Cup and ring marks or cup marks are a form of prehistoric art found mainly in Atlantic Europe – Ireland (Complete), Wales, England (North), France (Brittany), Portugal, Finland, Scotland and Spain (Galicia) – and in Mediterranean Europe – Italy (North-West, Sardinia), Greece (Thessalia) as well as in Scandinavia (Denmark and Sweden) and Switzerland (Caschenna site - Graubunden). Similar forms are also found throughout the world including Australia,Gabon, Greece, Hawaii, India (Daraki-Chattan), Israel, Mexico and Mozambique.

They consist of a depression, no more than a few centimetres across, pecked into a rock surface and often surrounded by concentric circles also etched into the stone. Sometimes a linear channel called a leads out from the middle.

The decoration occurs as a petroglyph on natural boulders and outcrops and also as an element of megalithic art on purposely worked megaliths such as the slab cists of the Food Vessel culture, some stone circles and passage graves such as the clava tombs and on the capstones at Newgrange.

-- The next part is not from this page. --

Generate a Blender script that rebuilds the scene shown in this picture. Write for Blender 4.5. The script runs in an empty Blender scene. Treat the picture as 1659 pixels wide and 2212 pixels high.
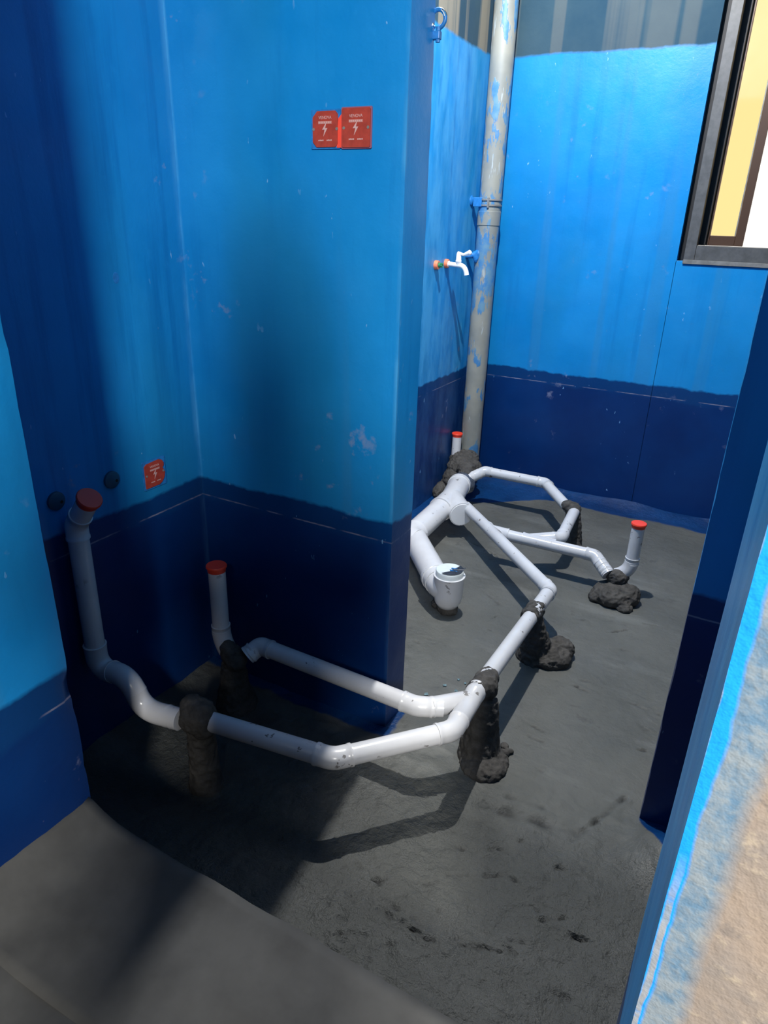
import bpy, bmesh, math, random
from mathutils import Vector, Matrix, noise

random.seed(7)
C = bpy.context.scene.collection
SC = bpy.context.scene
V = Vector

# ------------------------------------------------------------------ camera
def rot_cam(yaw, pitch, roll):
    a, b, c = map(math.radians, (yaw, pitch, roll))
    F = V((-math.sin(a) * math.cos(b), math.cos(a) * math.cos(b), -math.sin(b)))
    R = V((math.cos(a), math.sin(a), 0)); U = R.cross(F)
    R2 = math.cos(c) * R + math.sin(c) * U
    U2 = -math.sin(c) * R + math.cos(c) * U
    return Matrix((R2, U2, -F)).transposed()
cam = bpy.data.cameras.new('camera'); co = bpy.data.objects.new('camera', cam); C.objects.link(co)
co.matrix_world = rot_cam(28.0, 23.2, 1.8).to_4x4()
cam.sensor_fit = 'HORIZONTAL'; cam.sensor_width = 36.0
cam.lens = 36.0 * 1480.0 / 1659.0
cam.clip_start = 0.02; cam.clip_end = 60
SC.camera = co
# ------------------------------------------------------------------ world, lights, exposure
SC.view_settings.view_transform = 'Standard'; SC.view_settings.look = 'None'
SC.view_settings.exposure = 0.0; SC.view_settings.gamma = 1.0
try: SC.view_settings.use_curve_mapping = False
except Exception: pass
w = bpy.data.worlds.new('world'); SC.world = w; w.use_nodes = True
bg = w.node_tree.nodes['Background']; bg.inputs[0].default_value = (1.0, 0.97, 0.90, 1); bg.inputs[1].default_value = 1.3

def point_light(name, loc, power, radius, col):
    l = bpy.data.lights.new(name, 'POINT'); l.energy = power; l.shadow_soft_size = radius; l.color = col
    o = bpy.data.objects.new(name, l); C.objects.link(o); o.location = loc; return o
def area_light(name, loc, target, power, sx, sy, col):
    l = bpy.data.lights.new(name, 'AREA'); l.shape = 'RECTANGLE'; l.size = sx; l.size_y = sy; l.energy = power; l.color = col
    o = bpy.data.objects.new(name, l); C.objects.link(o); o.location = loc
    o.rotation_euler = (V(target) - V(loc)).to_track_quat('-Z', 'Y').to_euler(); return o
# bare work bulb hanging high in the wet room; bright opening at the end of the hall behind the camera
point_light('work_light', (-0.82, 2.15, 1.60), 310, 0.018, (1.0, 0.98, 0.95))
area_light('hall_daylight', (1.19, -2.06, 1.35), (-1.0, 1.4, -0.6), 215, 0.36, 0.5, (1.0, 0.97, 0.92))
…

The site of Atlit Yam, abandoned circa 6300 BCE and now under Israel's Mediterranean Sea coast south of Haifa, features cup marks engraved into megalithic stones, some of which are set upright to form a semi-circle which has been referred to as resembling the UK's stonehenge but smaller, with ceremonially buried bodies at the site, and potential alignments to the solstice, and/or to other stars, still being hypothesized as the site was only discovered in 2009 and undersea sites are difficult and expensive to explore. Further inland, dating to at least 3000 BCE (exposed) and estimated up to 4000 BCE (unexcavated layer, under the layer which is exposed), is Rujm el-Hiri, a cairn (tumulus) type of megalith, consisting of concentric circles (as cup marks also are concentric circles, but much smaller than Rogem Hiri) estimated to contain 40,000,000 kg of stones moved by humans, with an opening in the outer circle which aligns to the summer solstice (just as sites throughout Eurasia also align to solstices) and which has a burial chamber in the center, with thousands of dolmens nearby, a "dolmen" being a 3rd and younger type of megalith found elsewhere in Eurasia, the oldest of which, thus far, are found in the UK, but date only to the 3rd millennium BCE in Israel.